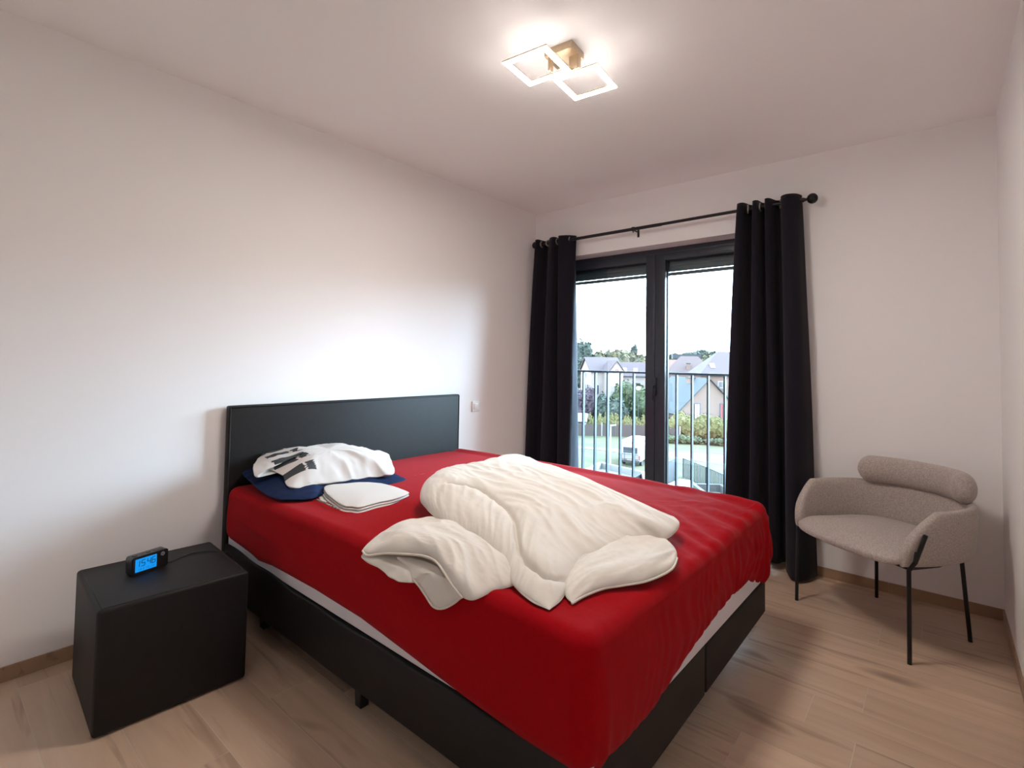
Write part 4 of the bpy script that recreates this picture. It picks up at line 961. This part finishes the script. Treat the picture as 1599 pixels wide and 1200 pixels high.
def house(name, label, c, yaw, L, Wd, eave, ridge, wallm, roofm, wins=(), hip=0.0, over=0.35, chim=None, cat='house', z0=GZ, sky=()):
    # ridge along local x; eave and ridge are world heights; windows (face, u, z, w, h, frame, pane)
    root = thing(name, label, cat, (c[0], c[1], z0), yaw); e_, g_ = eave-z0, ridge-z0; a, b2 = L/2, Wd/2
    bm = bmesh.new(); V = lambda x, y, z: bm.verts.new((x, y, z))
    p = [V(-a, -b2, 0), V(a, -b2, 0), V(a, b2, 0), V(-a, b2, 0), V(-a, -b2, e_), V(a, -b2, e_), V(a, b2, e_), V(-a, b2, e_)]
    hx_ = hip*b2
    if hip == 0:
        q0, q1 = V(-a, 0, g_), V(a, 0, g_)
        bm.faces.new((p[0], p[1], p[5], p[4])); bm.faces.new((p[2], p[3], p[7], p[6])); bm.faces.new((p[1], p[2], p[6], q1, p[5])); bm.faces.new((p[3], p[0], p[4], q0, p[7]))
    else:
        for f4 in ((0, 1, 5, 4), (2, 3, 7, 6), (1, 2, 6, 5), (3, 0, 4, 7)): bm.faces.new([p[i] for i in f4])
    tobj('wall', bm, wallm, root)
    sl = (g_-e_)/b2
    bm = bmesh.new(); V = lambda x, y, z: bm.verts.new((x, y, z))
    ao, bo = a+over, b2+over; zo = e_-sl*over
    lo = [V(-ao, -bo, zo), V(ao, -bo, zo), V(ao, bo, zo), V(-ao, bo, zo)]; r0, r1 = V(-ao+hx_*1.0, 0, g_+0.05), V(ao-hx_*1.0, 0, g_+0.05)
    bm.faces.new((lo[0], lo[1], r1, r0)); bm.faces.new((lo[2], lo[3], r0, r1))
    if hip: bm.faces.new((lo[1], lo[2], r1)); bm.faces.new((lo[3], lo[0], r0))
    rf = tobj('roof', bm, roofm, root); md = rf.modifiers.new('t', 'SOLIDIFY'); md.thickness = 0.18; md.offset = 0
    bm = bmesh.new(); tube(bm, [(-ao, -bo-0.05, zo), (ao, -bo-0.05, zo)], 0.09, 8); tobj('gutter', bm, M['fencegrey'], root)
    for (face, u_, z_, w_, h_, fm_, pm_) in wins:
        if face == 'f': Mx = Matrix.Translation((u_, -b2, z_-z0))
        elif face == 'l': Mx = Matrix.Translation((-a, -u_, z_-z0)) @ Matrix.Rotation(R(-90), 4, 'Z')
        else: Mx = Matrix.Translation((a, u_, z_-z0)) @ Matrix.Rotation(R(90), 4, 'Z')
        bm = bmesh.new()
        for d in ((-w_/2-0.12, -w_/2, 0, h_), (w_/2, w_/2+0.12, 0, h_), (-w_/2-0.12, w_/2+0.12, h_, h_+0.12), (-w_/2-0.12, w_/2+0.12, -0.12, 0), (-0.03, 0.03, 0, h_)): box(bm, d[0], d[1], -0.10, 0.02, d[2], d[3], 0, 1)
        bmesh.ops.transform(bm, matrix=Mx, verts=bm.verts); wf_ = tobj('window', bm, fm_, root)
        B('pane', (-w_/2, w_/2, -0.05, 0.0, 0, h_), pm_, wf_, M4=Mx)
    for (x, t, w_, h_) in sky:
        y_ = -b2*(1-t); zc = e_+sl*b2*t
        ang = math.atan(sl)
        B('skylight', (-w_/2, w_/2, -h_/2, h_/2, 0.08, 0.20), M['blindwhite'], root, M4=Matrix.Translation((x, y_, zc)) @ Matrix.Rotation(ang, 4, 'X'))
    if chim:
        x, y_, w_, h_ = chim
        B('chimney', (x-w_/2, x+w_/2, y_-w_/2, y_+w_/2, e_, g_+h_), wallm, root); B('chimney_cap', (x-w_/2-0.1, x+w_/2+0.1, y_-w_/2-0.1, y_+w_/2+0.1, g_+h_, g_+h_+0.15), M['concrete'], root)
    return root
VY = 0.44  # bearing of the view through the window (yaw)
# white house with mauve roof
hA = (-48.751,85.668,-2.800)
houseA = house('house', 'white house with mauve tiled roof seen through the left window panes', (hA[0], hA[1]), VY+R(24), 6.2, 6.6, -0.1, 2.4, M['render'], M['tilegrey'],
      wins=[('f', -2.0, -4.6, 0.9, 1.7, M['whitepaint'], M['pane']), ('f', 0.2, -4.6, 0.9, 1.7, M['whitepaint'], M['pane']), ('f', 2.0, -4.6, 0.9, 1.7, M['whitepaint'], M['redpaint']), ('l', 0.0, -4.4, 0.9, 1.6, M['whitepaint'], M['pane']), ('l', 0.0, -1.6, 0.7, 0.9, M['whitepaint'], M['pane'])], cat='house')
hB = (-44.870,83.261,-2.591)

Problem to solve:
Your task is to reproduce all of the material exactly. The pictures stay out.

Task result:
Write part 4 of the bpy script that recreates this picture. It picks up at line 961. This part finishes the script. Treat the picture as 1599 pixels wide and 1200 pixels high.
def house(name, label, c, yaw, L, Wd, eave, ridge, wallm, roofm, wins=(), hip=0.0, over=0.35, chim=None, cat='house', z0=GZ, sky=()):
    # ridge along local x; eave and ridge are world heights; windows (face, u, z, w, h, frame, pane)
    root = thing(name, label, cat, (c[0], c[1], z0), yaw); e_, g_ = eave-z0, ridge-z0; a, b2 = L/2, Wd/2
    bm = bmesh.new(); V = lambda x, y, z: bm.verts.new((x, y, z))
    p = [V(-a, -b2, 0), V(a, -b2, 0), V(a, b2, 0), V(-a, b2, 0), V(-a, -b2, e_), V(a, -b2, e_), V(a, b2, e_), V(-a, b2, e_)]
    hx_ = hip*b2
    if hip == 0:
        q0, q1 = V(-a, 0, g_), V(a, 0, g_)
        bm.faces.new((p[0], p[1], p[5], p[4])); bm.faces.new((p[2], p[3], p[7], p[6])); bm.faces.new((p[1], p[2], p[6], q1, p[5])); bm.faces.new((p[3], p[0], p[4], q0, p[7]))
    else:
        for f4 in ((0, 1, 5, 4), (2, 3, 7, 6), (1, 2, 6, 5), (3, 0, 4, 7)): bm.faces.new([p[i] for i in f4])
    tobj('wall', bm, wallm, root)
    sl = (g_-e_)/b2
    bm = bmesh.new(); V = lambda x, y, z: bm.verts.new((x, y, z))
    ao, bo = a+over, b2+over; zo = e_-sl*over
    lo = [V(-ao, -bo, zo), V(ao, -bo, zo), V(ao, bo, zo), V(-ao, bo, zo)]; r0, r1 = V(-ao+hx_*1.0, 0, g_+0.05), V(ao-hx_*1.0, 0, g_+0.05)
    bm.faces.new((lo[0], lo[1], r1, r0)); bm.faces.new((lo[2], lo[3], r0, r1))
    if hip: bm.faces.new((lo[1], lo[2], r1)); bm.faces.new((lo[3], lo[0], r0))
    rf = tobj('roof', bm, roofm, root); md = rf.modifiers.new('t', 'SOLIDIFY'); md.thickness = 0.18; md.offset = 0
    bm = bmesh.new(); tube(bm, [(-ao, -bo-0.05, zo), (ao, -bo-0.05, zo)], 0.09, 8); tobj('gutter', bm, M['fencegrey'], root)
    for (face, u_, z_, w_, h_, fm_, pm_) in wins:
        if face == 'f': Mx = Matrix.Translation((u_, -b2, z_-z0))
        elif face == 'l': Mx = Matrix.Translation((-a, -u_, z_-z0)) @ Matrix.Rotation(R(-90), 4, 'Z')
        else: Mx = Matrix.Translation((a, u_, z_-z0)) @ Matrix.Rotation(R(90), 4, 'Z')
        bm = bmesh.new()
        for d in ((-w_/2-0.12, -w_/2, 0, h_), (w_/2, w_/2+0.12, 0, h_), (-w_/2-0.12, w_/2+0.12, h_, h_+0.12), (-w_/2-0.12, w_/2+0.12, -0.12, 0), (-0.03, 0.03, 0, h_)): box(bm, d[0], d[1], -0.10, 0.02, d[2], d[3], 0, 1)
        bmesh.ops.transform(bm, matrix=Mx, verts=bm.verts); wf_ = tobj('window', bm, fm_, root)
        B('pane', (-w_/2, w_/2, -0.05, 0.0, 0, h_), pm_, wf_, M4=Mx)
    for (x, t, w_, h_) in sky:
        y_ = -b2*(1-t); zc = e_+sl*b2*t
        ang = math.atan(sl)
        B('skylight', (-w_/2, w_/2, -h_/2, h_/2, 0.08, 0.20), M['blindwhite'], root, M4=Matrix.Translation((x, y_, zc)) @ Matrix.Rotation(ang, 4, 'X'))
    if chim:
        x, y_, w_, h_ = chim
        B('chimney', (x-w_/2, x+w_/2, y_-w_/2, y_+w_/2, e_, g_+h_), wallm, root); B('chimney_cap', (x-w_/2-0.1, x+w_/2+0.1, y_-w_/2-0.1, y_+w_/2+0.1, g_+h_, g_+h_+0.15), M['concrete'], root)
    return root
VY = 0.44  # bearing of the view through the window (yaw)
# white house with mauve roof
hA = (-48.751,85.668,-2.800)
houseA = house('house', 'white house with mauve tiled roof seen through the left window panes', (hA[0], hA[1]), VY+R(24), 6.2, 6.6, -0.1, 2.4, M['render'], M['tilegrey'],
      wins=[('f', -2.0, -4.6, 0.9, 1.7, M['whitepaint'], M['pane']), ('f', 0.2, -4.6, 0.9, 1.7, M['whitepaint'], M['pane']), ('f', 2.0, -4.6, 0.9, 1.7, M['whitepaint'], M['redpaint']), ('l', 0.0, -4.4, 0.9, 1.6, M['whitepaint'], M['pane']), ('l', 0.0, -1.6, 0.7, 0.9, M['whitepaint'], M['pane'])], cat='house')
hB = (-44.870,83.261,-2.591)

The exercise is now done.